To judge by this book Whiteway, set up by a minority of eidodynamics, intended as an example to be widely followed, has been absorbed by the preferences of the eidostatic majority. It has succumbed to ideological drag. One more gallant attempt at autonomy by the tail has ended with its being wagged by the dog.

Written in a pleasantly artless style, the book claims to be a social history of the Colony but focuses rather upon the personal experience of people living there; it is perhaps an indicator of one sort of success that the Colony, as a collective unit, offers little to write about.
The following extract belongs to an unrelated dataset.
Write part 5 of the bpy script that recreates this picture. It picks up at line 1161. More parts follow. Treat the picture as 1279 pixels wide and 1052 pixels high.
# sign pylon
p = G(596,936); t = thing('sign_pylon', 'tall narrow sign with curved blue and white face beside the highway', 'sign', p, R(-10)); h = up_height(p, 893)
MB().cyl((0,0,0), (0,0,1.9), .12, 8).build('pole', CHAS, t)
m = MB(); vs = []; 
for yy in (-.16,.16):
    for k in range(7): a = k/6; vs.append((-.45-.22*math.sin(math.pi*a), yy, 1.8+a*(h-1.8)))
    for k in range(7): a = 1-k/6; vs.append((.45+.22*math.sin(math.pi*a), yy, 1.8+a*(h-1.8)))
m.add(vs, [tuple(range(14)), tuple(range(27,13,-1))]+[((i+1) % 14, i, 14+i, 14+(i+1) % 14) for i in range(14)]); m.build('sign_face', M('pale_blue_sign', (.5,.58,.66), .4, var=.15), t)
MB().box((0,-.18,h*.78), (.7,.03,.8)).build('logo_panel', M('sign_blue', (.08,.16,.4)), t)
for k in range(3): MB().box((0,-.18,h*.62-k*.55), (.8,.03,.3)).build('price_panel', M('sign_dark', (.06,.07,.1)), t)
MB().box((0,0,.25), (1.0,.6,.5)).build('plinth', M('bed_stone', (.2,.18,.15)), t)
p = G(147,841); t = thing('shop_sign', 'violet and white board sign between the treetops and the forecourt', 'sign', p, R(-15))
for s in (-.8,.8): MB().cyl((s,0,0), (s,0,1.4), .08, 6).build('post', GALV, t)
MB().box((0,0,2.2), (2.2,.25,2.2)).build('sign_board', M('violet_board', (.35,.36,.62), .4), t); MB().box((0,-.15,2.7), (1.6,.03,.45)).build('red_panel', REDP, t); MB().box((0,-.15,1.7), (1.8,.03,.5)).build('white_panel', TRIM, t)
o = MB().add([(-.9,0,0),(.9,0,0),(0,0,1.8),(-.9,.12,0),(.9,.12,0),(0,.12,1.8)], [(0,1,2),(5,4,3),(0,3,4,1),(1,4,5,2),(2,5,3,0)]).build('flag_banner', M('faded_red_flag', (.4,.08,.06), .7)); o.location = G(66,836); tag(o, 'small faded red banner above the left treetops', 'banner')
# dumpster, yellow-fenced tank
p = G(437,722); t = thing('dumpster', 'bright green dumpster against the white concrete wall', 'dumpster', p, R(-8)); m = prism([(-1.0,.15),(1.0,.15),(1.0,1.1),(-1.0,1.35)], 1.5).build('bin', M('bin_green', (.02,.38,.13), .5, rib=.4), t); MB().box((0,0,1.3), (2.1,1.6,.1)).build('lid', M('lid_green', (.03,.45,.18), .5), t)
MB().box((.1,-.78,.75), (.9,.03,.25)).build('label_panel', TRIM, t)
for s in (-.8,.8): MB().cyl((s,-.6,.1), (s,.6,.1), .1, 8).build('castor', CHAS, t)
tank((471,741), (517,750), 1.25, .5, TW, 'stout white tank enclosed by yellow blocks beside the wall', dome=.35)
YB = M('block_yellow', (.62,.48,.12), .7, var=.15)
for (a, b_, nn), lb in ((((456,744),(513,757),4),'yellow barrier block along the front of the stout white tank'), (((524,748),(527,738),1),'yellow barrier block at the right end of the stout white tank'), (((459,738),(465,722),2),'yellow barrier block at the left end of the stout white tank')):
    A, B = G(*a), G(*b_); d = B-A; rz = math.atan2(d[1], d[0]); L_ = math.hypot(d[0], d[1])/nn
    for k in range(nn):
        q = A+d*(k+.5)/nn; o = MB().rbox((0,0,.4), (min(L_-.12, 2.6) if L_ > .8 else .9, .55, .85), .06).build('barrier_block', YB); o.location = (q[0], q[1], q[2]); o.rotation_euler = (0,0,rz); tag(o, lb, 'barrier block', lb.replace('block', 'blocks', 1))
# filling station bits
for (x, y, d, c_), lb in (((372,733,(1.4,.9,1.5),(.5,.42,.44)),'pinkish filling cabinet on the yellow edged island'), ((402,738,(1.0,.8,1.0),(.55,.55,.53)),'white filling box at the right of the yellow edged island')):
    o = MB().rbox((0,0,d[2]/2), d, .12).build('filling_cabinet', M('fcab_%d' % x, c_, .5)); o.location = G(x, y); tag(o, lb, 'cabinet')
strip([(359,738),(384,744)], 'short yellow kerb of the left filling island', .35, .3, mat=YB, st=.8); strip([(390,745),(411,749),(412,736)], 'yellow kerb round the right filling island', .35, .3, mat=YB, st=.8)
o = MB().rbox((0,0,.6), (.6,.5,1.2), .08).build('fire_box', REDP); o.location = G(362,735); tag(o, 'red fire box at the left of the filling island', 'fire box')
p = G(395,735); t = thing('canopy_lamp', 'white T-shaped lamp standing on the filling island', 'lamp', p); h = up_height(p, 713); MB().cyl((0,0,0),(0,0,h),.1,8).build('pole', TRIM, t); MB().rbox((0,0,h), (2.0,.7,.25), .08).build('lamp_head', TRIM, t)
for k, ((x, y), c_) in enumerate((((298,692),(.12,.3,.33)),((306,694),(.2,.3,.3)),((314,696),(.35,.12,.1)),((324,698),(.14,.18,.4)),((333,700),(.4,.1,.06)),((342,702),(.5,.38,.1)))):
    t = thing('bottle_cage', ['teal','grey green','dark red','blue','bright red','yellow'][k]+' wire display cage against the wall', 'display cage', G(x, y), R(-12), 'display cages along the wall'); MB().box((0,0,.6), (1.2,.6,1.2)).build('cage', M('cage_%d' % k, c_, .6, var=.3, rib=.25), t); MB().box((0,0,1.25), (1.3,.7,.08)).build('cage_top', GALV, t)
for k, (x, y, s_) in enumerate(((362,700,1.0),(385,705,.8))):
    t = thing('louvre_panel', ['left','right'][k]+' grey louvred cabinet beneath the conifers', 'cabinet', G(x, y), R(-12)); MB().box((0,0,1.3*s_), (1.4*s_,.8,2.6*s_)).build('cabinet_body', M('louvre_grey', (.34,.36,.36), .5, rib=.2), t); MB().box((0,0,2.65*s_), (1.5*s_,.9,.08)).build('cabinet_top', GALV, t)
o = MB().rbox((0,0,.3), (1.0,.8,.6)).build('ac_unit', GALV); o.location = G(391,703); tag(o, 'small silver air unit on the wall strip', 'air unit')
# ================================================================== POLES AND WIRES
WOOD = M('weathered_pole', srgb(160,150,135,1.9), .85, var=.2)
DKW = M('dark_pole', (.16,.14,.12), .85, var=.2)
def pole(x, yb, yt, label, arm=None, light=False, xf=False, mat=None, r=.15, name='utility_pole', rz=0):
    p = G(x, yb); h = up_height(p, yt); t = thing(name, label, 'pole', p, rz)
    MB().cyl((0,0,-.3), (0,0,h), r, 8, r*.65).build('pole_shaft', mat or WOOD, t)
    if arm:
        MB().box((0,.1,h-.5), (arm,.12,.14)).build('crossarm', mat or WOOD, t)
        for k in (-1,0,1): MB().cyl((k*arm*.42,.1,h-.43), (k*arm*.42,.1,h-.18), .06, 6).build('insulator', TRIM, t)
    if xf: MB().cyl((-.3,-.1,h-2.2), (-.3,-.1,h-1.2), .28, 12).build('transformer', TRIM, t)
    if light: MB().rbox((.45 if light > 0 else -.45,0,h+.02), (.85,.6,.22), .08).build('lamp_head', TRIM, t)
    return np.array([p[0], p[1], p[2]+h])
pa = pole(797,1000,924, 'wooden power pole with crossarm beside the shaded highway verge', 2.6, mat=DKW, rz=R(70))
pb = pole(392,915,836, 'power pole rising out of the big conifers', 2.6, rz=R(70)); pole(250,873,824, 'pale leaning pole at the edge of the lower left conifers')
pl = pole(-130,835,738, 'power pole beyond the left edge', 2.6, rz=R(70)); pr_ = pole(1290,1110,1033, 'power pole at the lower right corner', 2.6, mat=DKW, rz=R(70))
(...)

Although self-published, the book has been produced to fully professional standards; one does wonder whether the ‘Aymler’ Maude who makes four appearances has any family connection with the better-known Aylmer. Did they really use ‘yolks’ for carrying their water-buckets?

A quotation from Tolstoy reminds us of conditions at the time of Whiteway’s foundation: ‘Everywhere labourers overwork themselves for idle rich landlords. They suffer from rupture, asthma, consumption, drink in despair and die before their time.’ Compare that with the condition of labourers in the advanced countries today, their standard, quality and length of life even when unemployed. The labourers even outside Whiteway seem to have made quite a bit of progress, and they have done it by using hi-tech capitalism, influenced by Tolstoy and his theories, Whiteway, the Brotherhood Trust, the trade unions and the socialist movement.

Note
1. Ken Smith 1989 Free is Cheaper. May Hill, Gloucester: John Ball Press.

from Ideological Commentary 63, February 1994.